[BEGIN DATASET]

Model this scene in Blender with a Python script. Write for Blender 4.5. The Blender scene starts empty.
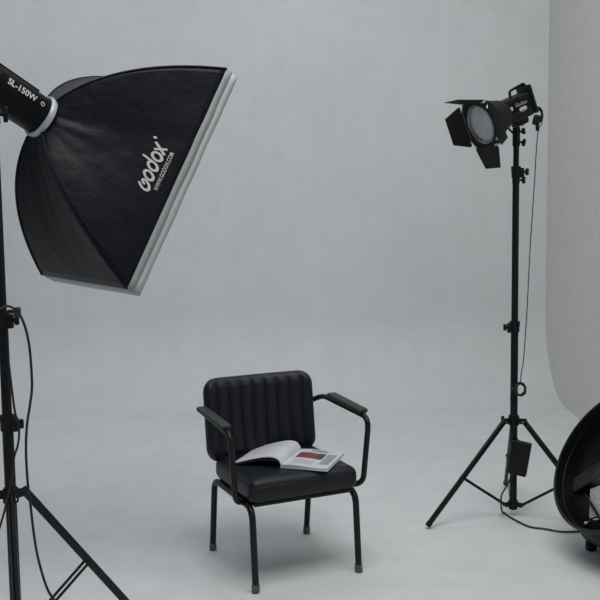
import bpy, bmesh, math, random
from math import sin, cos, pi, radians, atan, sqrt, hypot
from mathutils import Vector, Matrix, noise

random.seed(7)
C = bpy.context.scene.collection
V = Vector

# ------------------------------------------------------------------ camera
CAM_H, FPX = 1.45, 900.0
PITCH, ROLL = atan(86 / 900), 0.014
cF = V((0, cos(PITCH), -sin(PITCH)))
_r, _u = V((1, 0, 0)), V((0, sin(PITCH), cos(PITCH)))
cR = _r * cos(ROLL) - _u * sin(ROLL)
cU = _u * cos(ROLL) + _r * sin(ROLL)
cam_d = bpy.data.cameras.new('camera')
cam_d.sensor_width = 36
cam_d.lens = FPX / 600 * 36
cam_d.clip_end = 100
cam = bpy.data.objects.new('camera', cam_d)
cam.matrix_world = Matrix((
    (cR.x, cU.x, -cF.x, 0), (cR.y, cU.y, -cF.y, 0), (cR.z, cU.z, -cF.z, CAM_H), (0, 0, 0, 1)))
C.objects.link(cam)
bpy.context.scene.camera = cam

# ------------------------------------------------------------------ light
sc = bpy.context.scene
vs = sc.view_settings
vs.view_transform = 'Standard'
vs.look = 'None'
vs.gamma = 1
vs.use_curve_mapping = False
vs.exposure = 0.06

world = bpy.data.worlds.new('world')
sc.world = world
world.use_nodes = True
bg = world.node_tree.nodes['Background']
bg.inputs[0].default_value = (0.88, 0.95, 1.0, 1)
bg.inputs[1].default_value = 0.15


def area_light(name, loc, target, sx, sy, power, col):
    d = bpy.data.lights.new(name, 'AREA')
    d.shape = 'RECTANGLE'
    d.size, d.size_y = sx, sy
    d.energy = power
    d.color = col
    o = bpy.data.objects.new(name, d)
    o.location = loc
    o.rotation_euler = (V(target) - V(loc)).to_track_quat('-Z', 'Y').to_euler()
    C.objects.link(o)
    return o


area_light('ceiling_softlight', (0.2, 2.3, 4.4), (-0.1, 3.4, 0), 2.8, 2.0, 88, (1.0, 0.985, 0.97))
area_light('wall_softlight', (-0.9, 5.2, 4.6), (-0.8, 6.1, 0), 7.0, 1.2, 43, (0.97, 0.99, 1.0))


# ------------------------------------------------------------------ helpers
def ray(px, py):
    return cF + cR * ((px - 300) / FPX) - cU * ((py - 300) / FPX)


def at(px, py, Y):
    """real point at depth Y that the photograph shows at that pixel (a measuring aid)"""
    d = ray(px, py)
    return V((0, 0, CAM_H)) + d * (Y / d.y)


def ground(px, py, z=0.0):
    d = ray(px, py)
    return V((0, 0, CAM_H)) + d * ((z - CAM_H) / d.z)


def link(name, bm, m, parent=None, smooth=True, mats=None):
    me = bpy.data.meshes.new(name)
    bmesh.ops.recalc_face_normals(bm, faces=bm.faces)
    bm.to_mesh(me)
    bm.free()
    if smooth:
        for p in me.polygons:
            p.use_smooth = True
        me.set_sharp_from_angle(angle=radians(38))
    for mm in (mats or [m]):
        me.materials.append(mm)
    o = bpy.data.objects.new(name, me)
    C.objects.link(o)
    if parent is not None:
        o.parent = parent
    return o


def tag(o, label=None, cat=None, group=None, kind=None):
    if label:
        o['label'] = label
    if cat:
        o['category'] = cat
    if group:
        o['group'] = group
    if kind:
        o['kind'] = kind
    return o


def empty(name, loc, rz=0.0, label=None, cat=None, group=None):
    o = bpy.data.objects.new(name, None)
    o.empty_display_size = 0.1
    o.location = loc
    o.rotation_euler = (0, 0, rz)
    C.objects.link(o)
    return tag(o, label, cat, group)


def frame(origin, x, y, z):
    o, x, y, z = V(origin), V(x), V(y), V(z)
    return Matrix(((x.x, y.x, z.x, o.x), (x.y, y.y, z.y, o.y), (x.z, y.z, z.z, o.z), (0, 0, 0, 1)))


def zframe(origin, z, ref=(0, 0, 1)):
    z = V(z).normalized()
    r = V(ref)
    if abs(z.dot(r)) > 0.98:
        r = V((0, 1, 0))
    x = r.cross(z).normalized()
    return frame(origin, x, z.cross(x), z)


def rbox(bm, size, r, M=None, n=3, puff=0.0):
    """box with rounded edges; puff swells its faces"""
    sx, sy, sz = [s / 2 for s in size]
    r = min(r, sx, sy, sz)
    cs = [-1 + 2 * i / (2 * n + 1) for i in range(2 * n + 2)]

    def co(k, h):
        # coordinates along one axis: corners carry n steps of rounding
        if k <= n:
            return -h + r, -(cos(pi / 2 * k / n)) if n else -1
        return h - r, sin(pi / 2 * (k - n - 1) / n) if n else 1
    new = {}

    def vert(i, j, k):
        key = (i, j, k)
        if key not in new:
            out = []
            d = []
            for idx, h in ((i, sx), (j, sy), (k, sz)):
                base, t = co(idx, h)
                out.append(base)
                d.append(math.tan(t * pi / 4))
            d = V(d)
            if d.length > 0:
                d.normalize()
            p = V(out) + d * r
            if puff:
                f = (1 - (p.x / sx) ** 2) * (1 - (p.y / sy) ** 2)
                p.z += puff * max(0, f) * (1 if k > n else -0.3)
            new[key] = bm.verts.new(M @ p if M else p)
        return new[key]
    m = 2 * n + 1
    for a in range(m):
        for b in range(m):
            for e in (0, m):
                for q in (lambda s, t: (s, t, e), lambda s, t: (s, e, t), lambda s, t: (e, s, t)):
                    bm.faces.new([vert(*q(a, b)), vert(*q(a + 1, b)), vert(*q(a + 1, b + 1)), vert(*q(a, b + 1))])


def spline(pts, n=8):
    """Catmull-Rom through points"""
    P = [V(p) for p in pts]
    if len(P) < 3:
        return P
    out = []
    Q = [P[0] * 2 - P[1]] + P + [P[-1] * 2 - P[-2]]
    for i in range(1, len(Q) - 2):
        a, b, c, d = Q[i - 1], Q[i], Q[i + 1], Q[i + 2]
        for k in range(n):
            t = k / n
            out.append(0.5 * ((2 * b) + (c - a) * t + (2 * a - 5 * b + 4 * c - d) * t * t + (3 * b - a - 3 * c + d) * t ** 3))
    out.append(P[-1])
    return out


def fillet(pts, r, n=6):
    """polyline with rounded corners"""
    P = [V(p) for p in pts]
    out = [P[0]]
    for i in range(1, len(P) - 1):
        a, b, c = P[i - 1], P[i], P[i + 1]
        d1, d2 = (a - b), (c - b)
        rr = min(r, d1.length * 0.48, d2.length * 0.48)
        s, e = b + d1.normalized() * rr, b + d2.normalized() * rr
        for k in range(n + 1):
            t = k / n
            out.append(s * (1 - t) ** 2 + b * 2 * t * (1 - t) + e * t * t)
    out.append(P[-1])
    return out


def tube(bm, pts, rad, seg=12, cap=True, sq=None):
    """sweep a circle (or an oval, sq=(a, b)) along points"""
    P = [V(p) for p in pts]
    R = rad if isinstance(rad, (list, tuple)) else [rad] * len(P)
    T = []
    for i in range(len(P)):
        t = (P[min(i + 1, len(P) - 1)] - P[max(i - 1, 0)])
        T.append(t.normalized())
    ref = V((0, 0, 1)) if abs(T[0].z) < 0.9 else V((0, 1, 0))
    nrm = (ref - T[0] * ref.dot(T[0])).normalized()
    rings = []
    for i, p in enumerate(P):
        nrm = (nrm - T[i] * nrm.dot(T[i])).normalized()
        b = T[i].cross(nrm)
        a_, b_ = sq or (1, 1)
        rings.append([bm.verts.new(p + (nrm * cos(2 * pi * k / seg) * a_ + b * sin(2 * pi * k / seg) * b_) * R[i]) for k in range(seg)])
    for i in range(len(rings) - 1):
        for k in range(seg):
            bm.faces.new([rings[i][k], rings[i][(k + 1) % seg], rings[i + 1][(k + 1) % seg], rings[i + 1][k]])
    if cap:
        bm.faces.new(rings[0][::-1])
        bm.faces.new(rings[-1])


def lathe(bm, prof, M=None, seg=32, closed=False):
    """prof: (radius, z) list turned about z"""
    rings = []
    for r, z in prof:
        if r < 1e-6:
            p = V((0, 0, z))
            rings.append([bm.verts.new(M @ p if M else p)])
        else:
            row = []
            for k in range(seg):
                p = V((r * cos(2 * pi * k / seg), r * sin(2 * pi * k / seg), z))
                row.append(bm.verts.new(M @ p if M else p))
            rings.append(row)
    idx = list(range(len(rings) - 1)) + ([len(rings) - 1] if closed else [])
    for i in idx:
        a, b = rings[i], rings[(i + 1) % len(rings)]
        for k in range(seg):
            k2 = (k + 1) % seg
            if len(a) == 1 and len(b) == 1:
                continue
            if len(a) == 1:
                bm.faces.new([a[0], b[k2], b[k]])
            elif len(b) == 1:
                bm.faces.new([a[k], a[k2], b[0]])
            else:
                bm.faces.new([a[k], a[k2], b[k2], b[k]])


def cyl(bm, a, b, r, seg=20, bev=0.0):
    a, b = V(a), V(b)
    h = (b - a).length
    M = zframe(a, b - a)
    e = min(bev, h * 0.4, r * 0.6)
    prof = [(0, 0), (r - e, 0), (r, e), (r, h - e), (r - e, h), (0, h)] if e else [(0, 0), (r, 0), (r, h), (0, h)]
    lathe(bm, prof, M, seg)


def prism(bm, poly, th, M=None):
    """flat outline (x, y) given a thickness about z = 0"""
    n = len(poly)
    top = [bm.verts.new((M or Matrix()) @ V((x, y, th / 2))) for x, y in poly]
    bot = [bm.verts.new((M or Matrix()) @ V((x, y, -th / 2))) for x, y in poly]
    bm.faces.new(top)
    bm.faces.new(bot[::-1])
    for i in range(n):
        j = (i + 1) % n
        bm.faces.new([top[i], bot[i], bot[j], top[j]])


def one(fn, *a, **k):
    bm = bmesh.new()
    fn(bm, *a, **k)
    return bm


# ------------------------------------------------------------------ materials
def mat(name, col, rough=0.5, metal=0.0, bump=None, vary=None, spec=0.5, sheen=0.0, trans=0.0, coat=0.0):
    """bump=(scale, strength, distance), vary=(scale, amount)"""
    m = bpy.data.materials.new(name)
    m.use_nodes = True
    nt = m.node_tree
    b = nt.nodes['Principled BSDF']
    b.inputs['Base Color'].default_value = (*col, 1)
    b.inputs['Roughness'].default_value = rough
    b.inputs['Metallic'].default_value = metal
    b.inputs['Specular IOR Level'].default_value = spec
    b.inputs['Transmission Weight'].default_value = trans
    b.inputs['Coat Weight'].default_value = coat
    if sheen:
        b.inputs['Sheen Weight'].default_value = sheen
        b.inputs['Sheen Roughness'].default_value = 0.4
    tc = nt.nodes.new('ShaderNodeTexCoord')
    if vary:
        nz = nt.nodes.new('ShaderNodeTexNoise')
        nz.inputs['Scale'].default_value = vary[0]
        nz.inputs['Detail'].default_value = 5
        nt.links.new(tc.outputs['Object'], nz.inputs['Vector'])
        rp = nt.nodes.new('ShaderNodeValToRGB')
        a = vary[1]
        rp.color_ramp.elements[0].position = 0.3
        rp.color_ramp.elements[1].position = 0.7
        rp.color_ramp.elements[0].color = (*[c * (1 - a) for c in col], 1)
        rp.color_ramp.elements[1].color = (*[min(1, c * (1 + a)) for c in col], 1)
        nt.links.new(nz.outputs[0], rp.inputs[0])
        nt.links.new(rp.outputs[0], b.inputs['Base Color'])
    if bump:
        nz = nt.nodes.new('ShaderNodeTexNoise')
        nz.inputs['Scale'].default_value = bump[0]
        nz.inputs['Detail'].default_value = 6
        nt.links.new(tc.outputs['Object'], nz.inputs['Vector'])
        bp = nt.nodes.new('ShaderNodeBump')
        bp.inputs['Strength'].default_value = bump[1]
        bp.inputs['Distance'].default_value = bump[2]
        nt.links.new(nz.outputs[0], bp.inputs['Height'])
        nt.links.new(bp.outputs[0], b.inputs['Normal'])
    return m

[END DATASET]
[BEGIN DATASET]

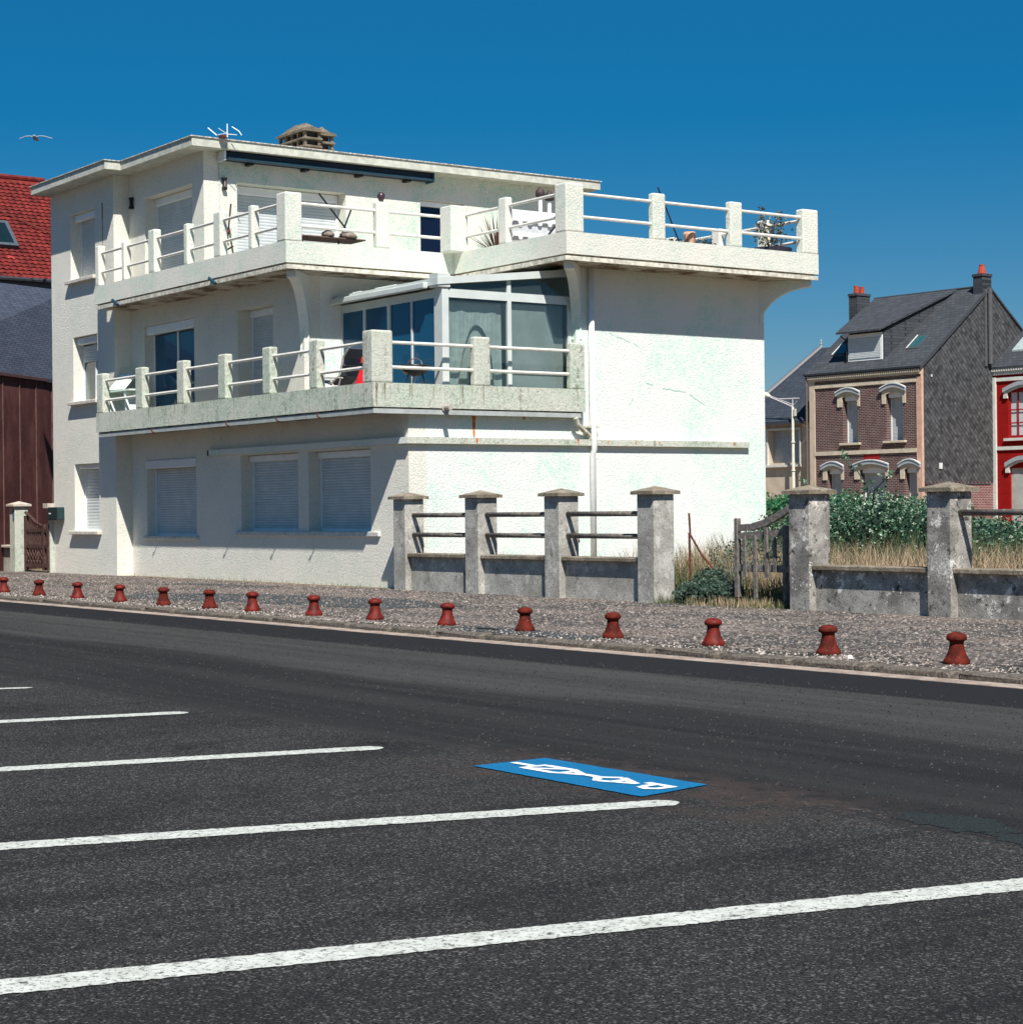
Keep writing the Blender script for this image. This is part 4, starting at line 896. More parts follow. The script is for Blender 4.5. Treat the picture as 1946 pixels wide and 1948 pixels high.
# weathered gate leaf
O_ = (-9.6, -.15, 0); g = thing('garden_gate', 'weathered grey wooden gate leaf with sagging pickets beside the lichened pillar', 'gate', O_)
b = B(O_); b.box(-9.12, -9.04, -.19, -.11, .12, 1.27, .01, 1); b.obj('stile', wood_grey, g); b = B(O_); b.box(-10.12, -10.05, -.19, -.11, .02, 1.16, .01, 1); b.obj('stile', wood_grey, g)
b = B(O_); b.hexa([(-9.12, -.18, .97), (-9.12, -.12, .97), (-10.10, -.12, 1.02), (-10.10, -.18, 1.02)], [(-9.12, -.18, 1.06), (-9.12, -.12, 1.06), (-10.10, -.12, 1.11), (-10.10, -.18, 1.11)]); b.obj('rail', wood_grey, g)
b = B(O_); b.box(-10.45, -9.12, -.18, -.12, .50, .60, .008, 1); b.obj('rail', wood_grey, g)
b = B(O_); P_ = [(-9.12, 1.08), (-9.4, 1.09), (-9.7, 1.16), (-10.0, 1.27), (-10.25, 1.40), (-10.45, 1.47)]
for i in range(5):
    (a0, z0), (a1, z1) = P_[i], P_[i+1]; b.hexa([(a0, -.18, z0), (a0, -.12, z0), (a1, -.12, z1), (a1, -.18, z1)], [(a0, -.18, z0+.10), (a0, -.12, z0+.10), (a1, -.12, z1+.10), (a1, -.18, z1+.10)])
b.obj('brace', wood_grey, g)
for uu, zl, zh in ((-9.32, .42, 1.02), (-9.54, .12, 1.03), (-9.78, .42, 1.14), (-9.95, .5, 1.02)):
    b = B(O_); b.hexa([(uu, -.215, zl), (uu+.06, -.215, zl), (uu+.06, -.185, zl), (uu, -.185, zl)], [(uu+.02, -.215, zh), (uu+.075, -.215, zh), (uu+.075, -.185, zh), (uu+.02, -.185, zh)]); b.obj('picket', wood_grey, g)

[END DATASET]
[BEGIN DATASET]

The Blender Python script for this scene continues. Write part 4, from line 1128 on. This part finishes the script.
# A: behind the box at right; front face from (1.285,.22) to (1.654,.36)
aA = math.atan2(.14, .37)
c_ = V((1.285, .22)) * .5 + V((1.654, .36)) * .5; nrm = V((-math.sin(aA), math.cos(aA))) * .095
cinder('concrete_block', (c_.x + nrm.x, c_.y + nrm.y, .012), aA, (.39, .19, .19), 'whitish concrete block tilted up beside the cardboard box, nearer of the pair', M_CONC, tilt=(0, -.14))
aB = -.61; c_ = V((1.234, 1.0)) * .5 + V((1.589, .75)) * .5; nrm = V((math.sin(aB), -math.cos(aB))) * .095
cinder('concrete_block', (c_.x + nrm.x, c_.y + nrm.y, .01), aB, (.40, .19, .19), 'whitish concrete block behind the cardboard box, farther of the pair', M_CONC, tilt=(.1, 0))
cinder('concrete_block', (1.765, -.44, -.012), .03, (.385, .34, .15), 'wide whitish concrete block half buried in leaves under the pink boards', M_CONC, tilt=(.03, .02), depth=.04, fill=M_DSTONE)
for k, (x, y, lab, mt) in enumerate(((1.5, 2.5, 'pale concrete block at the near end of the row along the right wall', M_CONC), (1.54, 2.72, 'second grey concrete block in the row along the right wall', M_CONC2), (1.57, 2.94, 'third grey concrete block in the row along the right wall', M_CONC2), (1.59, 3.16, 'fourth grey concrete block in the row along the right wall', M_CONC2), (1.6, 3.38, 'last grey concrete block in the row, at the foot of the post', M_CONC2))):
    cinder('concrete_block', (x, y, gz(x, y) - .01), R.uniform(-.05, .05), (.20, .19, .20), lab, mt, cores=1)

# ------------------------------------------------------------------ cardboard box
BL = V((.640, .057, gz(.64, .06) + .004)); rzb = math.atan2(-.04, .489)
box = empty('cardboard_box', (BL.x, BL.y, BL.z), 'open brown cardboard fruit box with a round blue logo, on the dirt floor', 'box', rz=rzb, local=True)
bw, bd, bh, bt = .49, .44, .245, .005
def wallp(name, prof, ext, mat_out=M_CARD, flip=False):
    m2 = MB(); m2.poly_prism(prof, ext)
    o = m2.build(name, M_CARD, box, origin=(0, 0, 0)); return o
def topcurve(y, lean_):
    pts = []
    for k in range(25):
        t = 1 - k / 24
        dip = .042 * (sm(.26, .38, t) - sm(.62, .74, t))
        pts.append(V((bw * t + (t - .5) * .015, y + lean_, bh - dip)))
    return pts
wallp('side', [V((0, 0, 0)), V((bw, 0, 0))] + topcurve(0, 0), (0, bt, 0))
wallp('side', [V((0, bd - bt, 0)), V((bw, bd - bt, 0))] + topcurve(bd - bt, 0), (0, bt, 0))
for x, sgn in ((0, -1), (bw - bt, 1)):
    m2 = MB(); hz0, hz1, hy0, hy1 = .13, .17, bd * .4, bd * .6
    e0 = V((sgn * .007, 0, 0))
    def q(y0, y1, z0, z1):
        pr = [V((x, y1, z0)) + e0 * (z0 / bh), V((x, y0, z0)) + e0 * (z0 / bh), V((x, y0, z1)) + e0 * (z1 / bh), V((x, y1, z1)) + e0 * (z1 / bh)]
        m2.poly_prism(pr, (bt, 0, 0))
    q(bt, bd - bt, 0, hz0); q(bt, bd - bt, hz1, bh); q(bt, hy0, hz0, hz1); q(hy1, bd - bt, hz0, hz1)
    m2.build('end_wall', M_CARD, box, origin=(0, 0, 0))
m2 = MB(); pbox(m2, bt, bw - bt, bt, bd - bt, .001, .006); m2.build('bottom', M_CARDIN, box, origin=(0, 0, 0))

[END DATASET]

SHORT EXERCISE:
Quote the data above exactly from the line with "Model this scene" to the line with "return cF +", both ends counted, and nothing else. Pictures don't go in.

THE ANSWER:
Model this scene in Blender with a Python script. Write for Blender 4.5. The Blender scene starts empty.
import bpy, bmesh, math, random
from math import sin, cos, pi, radians, atan, sqrt, hypot
from mathutils import Vector, Matrix, noise

random.seed(7)
C = bpy.context.scene.collection
V = Vector

# ------------------------------------------------------------------ camera
CAM_H, FPX = 1.45, 900.0
PITCH, ROLL = atan(86 / 900), 0.014
cF = V((0, cos(PITCH), -sin(PITCH)))
_r, _u = V((1, 0, 0)), V((0, sin(PITCH), cos(PITCH)))
cR = _r * cos(ROLL) - _u * sin(ROLL)
cU = _u * cos(ROLL) + _r * sin(ROLL)
cam_d = bpy.data.cameras.new('camera')
cam_d.sensor_width = 36
cam_d.lens = FPX / 600 * 36
cam_d.clip_end = 100
cam = bpy.data.objects.new('camera', cam_d)
cam.matrix_world = Matrix((
    (cR.x, cU.x, -cF.x, 0), (cR.y, cU.y, -cF.y, 0), (cR.z, cU.z, -cF.z, CAM_H), (0, 0, 0, 1)))
C.objects.link(cam)
bpy.context.scene.camera = cam

# ------------------------------------------------------------------ light
sc = bpy.context.scene
vs = sc.view_settings
vs.view_transform = 'Standard'
vs.look = 'None'
vs.gamma = 1
vs.use_curve_mapping = False
vs.exposure = 0.06

world = bpy.data.worlds.new('world')
sc.world = world
world.use_nodes = True
bg = world.node_tree.nodes['Background']
bg.inputs[0].default_value = (0.88, 0.95, 1.0, 1)
bg.inputs[1].default_value = 0.15


def area_light(name, loc, target, sx, sy, power, col):
    d = bpy.data.lights.new(name, 'AREA')
    d.shape = 'RECTANGLE'
    d.size, d.size_y = sx, sy
    d.energy = power
    d.color = col
    o = bpy.data.objects.new(name, d)
    o.location = loc
    o.rotation_euler = (V(target) - V(loc)).to_track_quat('-Z', 'Y').to_euler()
    C.objects.link(o)
    return o


area_light('ceiling_softlight', (0.2, 2.3, 4.4), (-0.1, 3.4, 0), 2.8, 2.0, 88, (1.0, 0.985, 0.97))
area_light('wall_softlight', (-0.9, 5.2, 4.6), (-0.8, 6.1, 0), 7.0, 1.2, 43, (0.97, 0.99, 1.0))


# ------------------------------------------------------------------ helpers
def ray(px, py):
    return cF + cR * ((px - 300) / FPX) - cU * ((py - 300) / FPX)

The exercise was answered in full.